Labor in general. Look at all the fancy gingerbread on old Victorian buildings. All the old architectural details on older buildings – carved cornices and suchlike. You used to be able to affordably hire trained artisans and masons to do that kind of work and handymen to maintain it. I don’t know the exact costs, but even middleclass households could afford maids and handymen.
Now labor is extraordinarily expensive. Get someone in to do some work on your house and look at the cost of material vs the cost of labor. Not a lot of people are going to be throwing up scroll sawn fretwork onto their new McMansions.
Water.
This can be an interesting discussion. I’ll open another thread in IMHO so as to avoid further hijacking.
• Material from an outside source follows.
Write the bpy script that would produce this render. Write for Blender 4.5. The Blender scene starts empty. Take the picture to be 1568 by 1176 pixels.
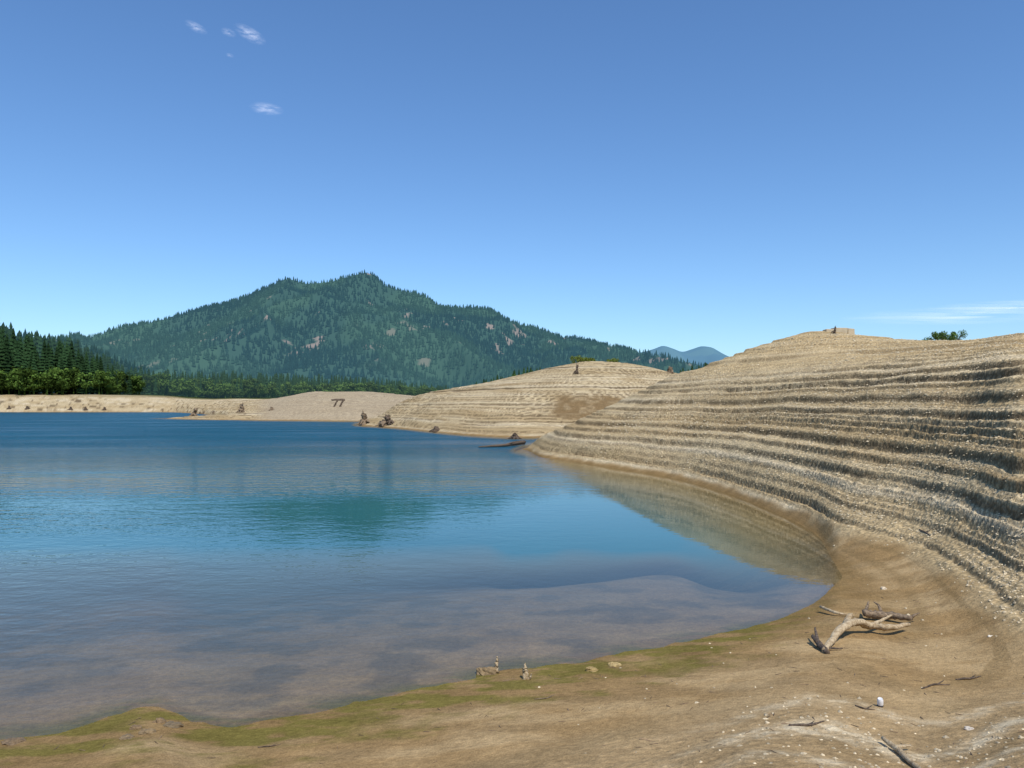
import bpy, math, random
import numpy as np
random.seed(3); rng=np.random.default_rng(7)
F=1184.0; U0=784.0; VH=622.0; CZ=4.0
scene=bpy.context.scene
# ------------------------------------------------------------ helpers
def pchip(x,y,xq):
    x=np.asarray(x,float); y=np.asarray(y,float)
    h=np.diff(x); dl=np.diff(y)/h
    m=np.zeros(len(x))
    a=dl[:-1]; b=dl[1:]
    w1=2*h[1:]+h[:-1]; w2=h[1:]+2*h[:-1]
    ok=(a*b)>0
    with np.errstate(all='ignore'):
        mm=(w1+w2)/(w1/np.where(a==0,1,a)+w2/np.where(b==0,1,b))
    m[1:-1]=np.where(ok,mm,0)
    m[0]=dl[0]; m[-1]=dl[-1]
    xq=np.clip(xq,x[0],x[-1])
    i=np.clip(np.searchsorted(x,xq)-1,0,len(x)-2)
    t=(xq-x[i])/h[i]
    return ((1+2*t)*(1-t)**2*y[i]+t*(1-t)**2*h[i]*m[i]+t*t*(3-2*t)*y[i+1]+t*t*(t-1)*h[i]*m[i+1])
def _h(ix,iy,s):
    n=(ix.astype(np.int64)*374761393+iy.astype(np.int64)*668265263+s*1442695041)&0xffffffff
    n=((n^(n>>13))*1274126177)&0xffffffff
    return ((n^(n>>16))&0xffff)/65535.0
def noise2(x,y,s=0):
    ix=np.floor(x); iy=np.floor(y); fx=x-ix; fy=y-iy
    fx=fx*fx*(3-2*fx); fy=fy*fy*(3-2*fy)
    a=_h(ix,iy,s); b=_h(ix+1,iy,s); c=_h(ix,iy+1,s); d=_h(ix+1,iy+1,s)
    return (a*(1-fx)+b*fx)*(1-fy)+(c*(1-fx)+d*fx)*fy
def fbm(x,y,s=0,o=4):
    r=0;a=.5;t=0
    for k in range(o):
        r=r+a*noise2(x*2**k+k*17.3,y*2**k+k*9.1,s+k); t+=a; a*=.5
    return r/t
def sst(a,b,x):
    t=np.clip((x-a)/(b-a),0,1); return t*t*(3-2*t)
def mkmesh(name,V,Fc,mat,col=None,smooth=False,attrs=None):
    V=np.asarray(V,np.float32); Fc=np.asarray(Fc,np.int32); n=Fc.shape[1]
    me=bpy.data.meshes.new(name)
    me.vertices.add(len(V)); me.vertices.foreach_set("co",V.ravel())
    me.loops.add(Fc.size); me.loops.foreach_set("vertex_index",Fc.ravel())
    me.polygons.add(len(Fc)); me.polygons.foreach_set("loop_start",np.arange(0,Fc.size,n,dtype=np.int32))
    me.polygons.foreach_set("loop_total",np.full(len(Fc),n,np.int32))
    me.update(calc_edges=True)
    if smooth: me.polygons.foreach_set("use_smooth",np.ones(len(Fc),bool))
    else: me.polygons.foreach_set("use_smooth",np.zeros(len(Fc),bool))
    if col is not None:
        c=np.ones((len(V),4),np.float32); c[:,:3]=col
        me.color_attributes.new("Col",'FLOAT_COLOR','POINT').data.foreach_set("color",c.ravel())
    if attrs:
        for k,v in attrs.items():
            me.attributes.new(k,'FLOAT','POINT').data.foreach_set("value",np.asarray(v,np.float32))
    ob=bpy.data.objects.new(name,me); scene.collection.objects.link(ob)
    me.materials.append(mat)
    return ob
class NT:
    def __init__(s,name):
        s.m=bpy.data.materials.new(name); s.m.use_nodes=True; s.t=s.m.node_tree; s.t.nodes.clear()
        s.o=s.t.nodes.new("ShaderNodeOutputMaterial")
    def n(s,ty,**k):
        nd=s.t.nodes.new(ty)
        for a,b in k.items():
            if a.startswith("i_"):
                key=a[2:]; key=int(key) if key.isdigit() else key.replace("_"," ")
                nd.inputs[key].default_value=b
            else: setattr(nd,a,b)
        return nd
    def l(s,a,b): s.t.links.new(a,b)
    def math(s,op,a,b=None,clamp=False):
        nd=s.n("ShaderNodeMath",operation=op,use_clamp=clamp)
        for i,x in enumerate((a,b)):
            if x is None: continue
            if isinstance(x,(int,float)): nd.inputs[i].default_value=x
            else: s.l(x,nd.inputs[i])
        return nd.outputs[0]
    def rng(s,x,a,b,c,d):
        nd=s.n("ShaderNodeMapRange"); s.l(x,nd.inputs[0])
        for i,v in enumerate((a,b,c,d)): nd.inputs[i+1].default_value=v
        return nd.outputs[0]
    def pos(s,sc=(1,1,1)):
        g=s.n("ShaderNodeNewGeometry"); mp=s.n("ShaderNodeMapping"); mp.inputs["Scale"].default_value=sc
        s.l(g.outputs["Position"],mp.inputs[0]); return mp.outputs[0]
    def noise(s,vec,scale,detail=4,rough=.55):
        nd=s.n("ShaderNodeTexNoise"); nd.inputs["Scale"].default_value=scale; nd.inputs["Detail"].default_value=detail
        nd.inputs["Roughness"].default_value=rough; s.l(vec,nd.inputs["Vector"]); return nd.outputs[0]
    def mulcol(s,c,f):
        nd=s.n("ShaderNodeVectorMath",operation='SCALE'); s.l(c,nd.inputs[0]); s.l(f,nd.inputs[3]); return nd.outputs[0]
def foliage_mat(name,trans=.25,haze_glow=None):
    M=NT(name); a=M.n("ShaderNodeAttribute",attribute_name="Col")
    d=M.n("ShaderNodeBsdfDiffuse"); c=a.outputs[0]; out=d.outputs[0]
    M.l(c,d.inputs[0])
    if trans>0:
        t=M.n("ShaderNodeBsdfTranslucent"); mx=M.n("ShaderNodeMixShader",i_0=trans)
        M.l(c,t.inputs[0]); M.l(d.outputs[0],mx.inputs[1]); M.l(t.outputs[0],mx.inputs[2]); out=mx.outputs[0]
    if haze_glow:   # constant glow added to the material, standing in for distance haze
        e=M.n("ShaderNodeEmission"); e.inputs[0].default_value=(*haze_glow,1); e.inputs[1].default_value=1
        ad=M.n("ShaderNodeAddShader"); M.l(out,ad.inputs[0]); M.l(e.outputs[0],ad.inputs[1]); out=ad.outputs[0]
    M.l(out,M.o.inputs[0]); return M.m
# ------------------------------------------------------------ terrain tables
def near(dn,f=1.5,z4=-.24): return [(1.2,2.2),(dn*.45,1.0),(dn*.75,.32),(dn,0),(dn*f,z4)]
def deep(): return [(24,-1.6),(45,-5),(60,-5)]+[(66+3*i,-5) for i in range(8)]+[(100,-6),(600,-9)]
A={
-900:near(8.6)+deep(),-400:near(9)+deep(),0:near(9.3)+deep(),100:near(9.5)+deep(),180:near(10.0)+deep(),240:near(10.3)+deep(),300:near(9.75)+deep(),
350:near(9.65)+deep(),450:near(10)+deep(),640:near(10.9)+deep(),740:near(11.5)+deep(),
797:near(11.8)+[(25,-2.5),(60,-1.5),(72,0),(73,-.05),(74,-.2),(75,-.4),(76,-.6),(77,-.8),(78,-1),(80,-1.5),(84,-2),(95,-3),(600,-9)],
830:near(11.9)+[(25,-2.5),(52,-1),(60.7,0),(62.5,.3),(64,.6),(66,.85),(68,1.1),(70,1.25),(72,1.25),(75,1.1),(78,.8),(95,-2),(600,-9)],
870:near(12)+[(25,-2),(48,-.8),(56.5,0),(59,.5),(61,1.0),(63.5,1.5),(66,1.9),(68,2.1),(70,2.25),(73,2.35),(77,2.2),(98,-2),(600,-9)],
950:near(12.5)+[(23,-1.8),(42,-.7),(49,0),(53,.6),(56,1.1),(62,2),(68,2.7),(74,3.3),(78,3.8),(84,4.3),(90,4.7),(112,0),(600,-6)],
1020:near(12.9)+[(22,-1.4),(38,-.6),(43.9,0),(50,1.0),(57,2),(65,3),(72,4),(79,5),(86,6),(93,7),(100,7.6),(125,3),(600,0)],
1100:near(13.6,1.3)+[(21,-1),(32,-.5),(36.7,0),(43,1),(51,2),(60,3),(68,4.3),(76,5.6),(85,7.1),(94,8.8),(105,10.3),(150,5),(600,6)],
1175:near(14.3,1.2,-.2)+[(19.5,-.5),(27,-.35),(30,0),(36,1),(43.5,2),(52,3),(61,4.4),(70,6),(81,8),(94,10.6),(108,12.85),(160,7),(600,6)],
1250:[(1.2,2.2),(6.6,.97),(11.3,.32),(15.8,0),(17.5,-.1),(19.5,-.2),(22,-.12),(24,0),(29.5,.85),(36,1.9),(43,3),(52,4.5),(61,6),(73,8),(91,11.3),(110,14.6),(170,9),(600,6)],
1285:[(1.2,2.2),(6.5,.98),(11,.36),(17.0,.03),(17.7,.0),(18.2,-.01),(18.8,.0),(20.5,.12),(26,.65),(32.5,1.7),(40,3),(48,4.3),(58,6),(70,8),(88,10.9),(107,14.1),(165,9),(600,6)],
1400:[(1.2,2.2),(5.9,1.05),(9.3,.45),(11.8,.24),(13,.19),(14.5,.17),(16,.2),(17.5,.32),(20.8,.76),(24.8,1.8),(28.8,3),(35,4.5),(43,6),(54,7.7),(68,9.5),(85,11.25),(140,9),(600,6)],
1480:[(1.2,2.2),(5.4,1.2),(8.2,.62),(10.2,.37),(11.3,.30),(12.4,.28),(13.5,.33),(15,.48),(17.8,.9),(20.6,1.85),(23.6,3),(28.6,4.2),(34.5,5.5),(44,7.1),(57,8.8),(72,10.1),(130,9),(600,6)],
1568:[(1.2,2.2),(4.9,1.4),(7.2,.9),(8.8,.62),(9.6,.52),(10.5,.46),(11.2,.48),(12.2,.58),(14.4,.95),(16.8,1.85),(19.0,2.9),(22.6,4.1),(27,5.3),(34,6.4),(45,7.9),(60,9.6),(120,9),(600,6)],
1800:[(1.2,2.2),(4,1.7),(5.5,1.4),(6.5,1.2),(7.3,1.1),(8,1.05),(8.7,1.08),(9.5,1.2),(11,1.55),(13,2.3),(15.5,3.3),(19,4.5),(23.5,5.6),(29,6.6),(38,8),(50,9.5),(110,9),(600,6)],
3200:[(1.2,2.2),(2.5,2.1),(3.5,2.0),(4.2,2.0),(5,2.0),(5.6,2.05),(6.2,2.2),(7,2.4),(8,2.8),(9.3,3.3),(11,4),(14,5),(18,6),(23,7),(30,8.5),(38,9.5),(90,9),(600,6)],
}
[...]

Breakfast cereal. Hey, it’s just grain and sugar.
Hookers, usta pay less than $10/throw! Now they want all getout!
Manners. Being polite and courteous to others was dirt cheap growing up.
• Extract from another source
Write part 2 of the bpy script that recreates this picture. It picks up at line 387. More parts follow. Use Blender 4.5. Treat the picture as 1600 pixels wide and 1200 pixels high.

These days it’s so expensive that someone saying “please” and “thank you” costs them an arm and a leg so they don’t bother.
Also, some other foodstuffs besides lobster. I think oysters used to be given away in the San Francisco of the ninteenth century. And I thought I read that truffles used to be a lot cheaper than they are now.
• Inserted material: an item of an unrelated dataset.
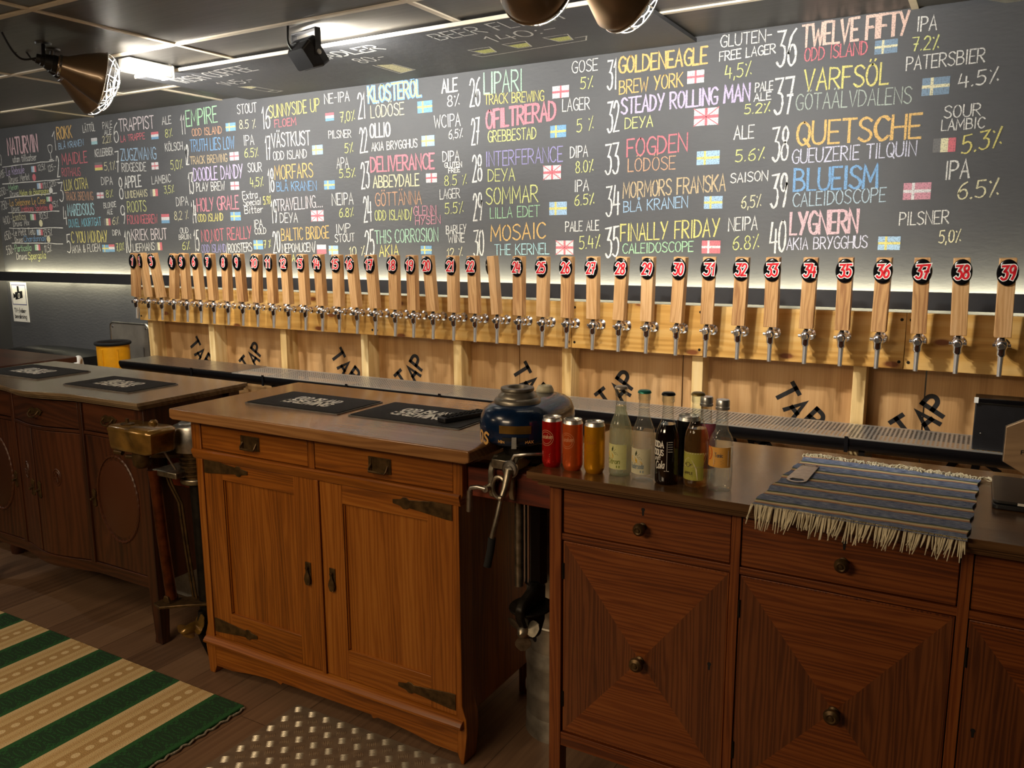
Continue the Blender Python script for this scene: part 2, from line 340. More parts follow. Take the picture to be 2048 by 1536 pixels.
# ------------------------------------------------------------------ stroke alphabet
GL = {
'A': (6, '0,0 3,10 6,0|1,3.6 5,3.6'), 'B': (6, '0,0 0,10|~0,10 4,9.5 5,7.5 4,5.6 0,5.2|~0,5.2 4.5,4.8 6,2.6 4.5,.4 0,0'), 'C': (6, '~6,8.5 4,10 1.5,9 0,5 1.5,1 4,0 6,1.5'),
'D': (6, '0,0 0,10|~0,10 4,9 6,5 4,1 0,0'), 'E': (5, '5,10 0,10 0,0 5,0|0,5 4,5'), 'F': (5, '5,10 0,10 0,0|0,5 4,5'), 'G': (6, '~6,8.5 4,10 1.5,9 0,5 1.5,1 4,0 6,1.2 6,4|6,4.4 3.6,4.4'),
'H': (6, '0,0 0,10|6,0 6,10|0,5 6,5'), 'I': (1.4, '.7,0 .7,10'), 'J': (5, '~5,10 5,3 4,.5 2,0 0,1.5'), 'K': (6, '0,0 0,10|5.6,10 0,4.5|1.5,5.5 6,0'), 'L': (4.6, '0,10 0,0 4.6,0'),
'M': (7.4, '0,0 .5,10 3.7,3 6.9,10 7.4,0'), 'N': (6, '0,0 0,10 6,0 6,10'), 'O': (6, '~3,10 .8,8.5 0,5 .8,1.5 3,0 5.2,1.5 6,5 5.2,8.5 3,10'), 'P': (5.5, '0,0 0,10|~0,10 4,9.7 5.5,7.5 4,5.2 0,4.8'),
'Q': (6, '~3,10 .8,8.5 0,5 .8,1.5 3,0 5.2,1.5 6,5 5.2,8.5 3,10|3.6,2.6 6.4,-.8'), 'R': (6, '0,0 0,10|~0,10 4,9.7 5.5,7.5 4,5.2 0,4.8|2,4.8 6,0'),
'S': (5.6, '~5.5,8.6 3.5,10 1,9.3 .3,7.5 1.5,5.9 4.3,4.5 5.6,2.6 4.7,.7 2.5,0 0,1.4'), 'T': (6, '0,10 6,10|3,10 3,0'), 'U': (6, '~0,10 0,3 1.2,.5 3,0 4.8,.5 6,3 6,10'), 'V': (6, '0,10 3,0 6,10'),
'W': (8, '0,10 1.8,0 4,7 6.2,0 8,10'), 'X': (6, '0,0 6,10|0,10 6,0'), 'Y': (6, '0,10 3,4.6|6,10 1.8,0'), 'Z': (6, '0,10 6,10 0,0 6,0'),
'Å': (6, '0,0 3,9 6,0|1,3.4 5,3.4|~3,12.6 2,11.6 3,10.6 4,11.6 3,12.6'), 'Ä': (6, '0,0 3,10 6,0|1,3.6 5,3.6|1.3,11.6 1.6,12.2|4.4,11.6 4.7,12.2'), 'Ö': (6, '~3,10 .8,8.5 0,5 .8,1.5 3,0 5.2,1.5 6,5 5.2,8.5 3,10|1.5,11.6 1.8,12.2|4.2,11.6 4.5,12.2'),
'0': (5, '~2.5,10 .6,8.5 0,5 .6,1.5 2.5,0 4.4,1.5 5,5 4.4,8.5 2.5,10'), '1': (2.4, '0,7.6 1.7,10 1.7,0'), '2': (5, '~0,8 1.8,10 4.2,9.3 4.8,7.2 3,4 0,0|0,0 5,0'), '3': (5, '0,10 4.8,10 2.2,6|~2.2,6 4.4,5.3 5,3 4,.6 1.8,0 0,1.2'),
'4': (5.4, '1.2,10 0,3.6 5.4,3.6|4.2,7.5 4.2,0'), '5': (5, '4.8,10 .9,10 .5,5.8|~.5,5.8 3,6.3 4.8,4.5 4.6,1.7 2.6,0 0,.8'), '6': (5, '~4.6,10 1.8,8 .4,4.5 .7,1.2 2.6,0 4.6,1.2 5,3.5 3.7,5.6 1.8,5.4 .4,3.5'),
'7': (5, '0,10 5,10 2,0|1.4,5 4.4,5'), '8': (5, '~2.5,5.3 .8,6.5 .7,8.6 2.5,10 4.3,8.6 4.2,6.5 2.5,5.3 .6,4 .1,2 1,.4 2.5,0 4,.4 4.9,2 4.4,4 2.5,5.3'), '9': (5, '~4.7,7 3.5,5 1.4,5 .3,7 1.1,9.3 2.8,10 4.4,9 4.7,7 4.3,3 3,0'),
'%': (5.4, '.5,8.8 .9,8.2|4.6,10.3 .9,-.3|4.6,1.6 5,1'), '.': (1.2, '.4,.1 .8,.5'), ',': (1.2, '.8,.8 .3,-1.6'), '-': (4, '.3,5 3.7,5'), ':': (1.4, '.5,1 .8,1.4|.5,6 .8,6.4'), '/': (4, '3.8,11.5 .2,-1.2'),
'&': (6, '~6,0 1.5,6.5 1.2,9 2.7,10 4,8.8 3.4,7 .6,3.6 .8,.8 2.8,0 4.8,1.6 6,4.4'), "'": (1, '.5,10 .4,7.8'),
'a': (4.2, '~4,5 2,6 .3,4.5 .2,1.5 2,0 4,2|4.1,6 4.1,0'), 'b': (4, '0,10 0,0|~0,4 2,6 4,4.5 4,1.5 2,0 0,1.5'), 'c': (4, '~4,5 2,6 .2,4.5 .2,1.5 2,0 4,1'), 'd': (4, '4,10 4,0|~4,4.5 2,6 .2,4.5 .2,1.5 2,0 4,1.5'),
'e': (4, '~.2,3.2 4,3.5 3.8,5 2,6 .2,4.5 .2,1.5 2,0 4,1'), 'f': (3.5, '~4,9.5 2.5,10 1.5,8 1.5,0|0,6 3.5,6'), 'g': (4.1, '~4,5 2,6 .2,4.5 .2,1.8 2,.5 4,2|~4.1,6 4,-2 2.5,-3.5 .3,-2.5'), 'h': (4, '0,10 0,0|~0,4 2,6 3.7,5 4,3 4,0'),
'i': (1.6, '.8,6 .8,0|.7,8.2 .9,8.6'), 'k': (4, '0,10 0,0|3.5,6 0,2.5|1,3.4 4,0'), 'l': (1.6, '.8,10 .8,0'), 'm': (6.2, '0,6 0,0|~0,4 1.5,6 3,5 3,0|~3,4 4.5,6 6,5 6.1,0'), 'n': (4, '0,6 0,0|~0,4 2,6 3.7,5 4,3 4,0'),
'o': (4, '~2,6 .3,5 0,3 .3,1 2,0 3.7,1 4,3 3.7,5 2,6'), 'p': (4, '0,6 0,-3.5|~0,4.5 2,6 4,4.5 4,1.5 2,0 0,1.5'), 'r': (3, '0,6 0,0|~0,3.5 1.5,5.7 3.2,5.8'), 's': (3.5, '~3.5,5.3 2,6 .5,5.2 .6,4 3,2.5 3.4,1.2 2,0 .1,.7'),
't': (3.2, '~1.5,9 1.5,1.2 2.2,.2 3.2,.4|0,6 3.2,6'), 'u': (4, '~0,6 0,2 1,0 2.5,.2 4,2|4,6 4,0'), 'v': (4, '0,6 2,0 4,6'), 'w': (6, '0,6 1.5,0 3,5 4.5,0 6,6'), 'x': (4, '0,6 4,0|4,6 0,0'), 'y': (4, '0,6 2,0|4,6 1,-3.5'), 'z': (4, '0,6 4,6 0,0 4,0'), ' ': (3.2, '')}
def smooth(P, k=4):
    out = []; n = len(P); cl = P[0] == P[-1]
    for i in range(n-1):
        p0 = P[i-1] if i > 0 else (P[-2] if cl else P[0]); p1 = P[i]; p2 = P[i+1]; p3 = P[i+2] if i+2 < n else (P[1] if cl else P[-1])
        for j in range(k):
            t = j/k
            out.append(tuple(.5*(2*p1[a]+(p2[a]-p0[a])*t+(2*p0[a]-5*p1[a]+4*p2[a]-p3[a])*t*t+(3*p1[a]-p0[a]-3*p2[a]+p3[a])*t**3) for a in (0, 1)))
    return out+[P[-1]]
def strokes(txt):
    """text -> list of polylines in font units (cap height 10), total width"""
    x = 0; out = []
    for ch in txt:
        w, d = GL[ch]
        for s in (d.split('|') if d else []):
            cur = s[0] == '~'; pts = [tuple(float(q) for q in p.split(',')) for p in s.lstrip('~').split()]
            if cur: pts = smooth(pts)
            out.append([(px+x, py) for px, py in pts])
        x += w+1.7
    return out, x-1.7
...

College education? OK, maybe it was never * cheap * , but I’m pretty sure the institution never would have got off the ground if each year’s tuition/board had been equal to a family’s average income.
No kidding! As a young boy my family lived for a few years on Tybee Island near Savannah GA. My mom was a school teacher and my father was a gas station attendent. Today a home on Tybee would be worth at least ten times what it was worth forty years ago.
HD-DVD players. You’d think used ones would be dirt cheap, now that Blu-ray is the obvious winner. But no; it’s actually quite the opposite
But your mom probably did a lot more planning and scrimping with the food budget (“tuna casserole AGAIN?”), you didn’t have computers, mp3 players, more than one TV (or any TV at all), multiple cars, get new furniture because you’re tired of the style and not because it’s actually broken, clothing was mended (and socks were darned) instead of thrown out, you didn’t have cable, cell phones, netflix, internet, etc etc.
You should also take into account house sizes these days. In general, houses are much bigger than they used to be. Lots tend to be smaller, but what we tend to consider “starter” homes are quite a bit larger than what I grew up in (2 parents, 3 kids).
That goes under the category of skilled labor, no?
Comic Books.
What caused the change?
Some genius realized he could dupe rich folks into eating giant red bugs by calling them a ‘delicacy’ and charging 10x the price.
Seriously, you people do realize you’re basically eating a giant cockroach, right?
How about movies?
King Kong (1933) cost $670,000 to make and you could watch it for a nickel.
King Kong (2005) cost $200,000,000 to make and $10 or so to watch.
Availability. When giant lobsters swarm beaches it’s only fit for the poor.
But once it becomes rarer and lobster fishing is hard work, suddenly it becomes a tasty delicacy.
First-Class postage. When I was a kid in the '50s, it was 3 cents.
A ride in a NYC subway. Used to be a nickel; how many bucks is it now?
White Castle hamburgers. I think they were something like 12 cents apiece.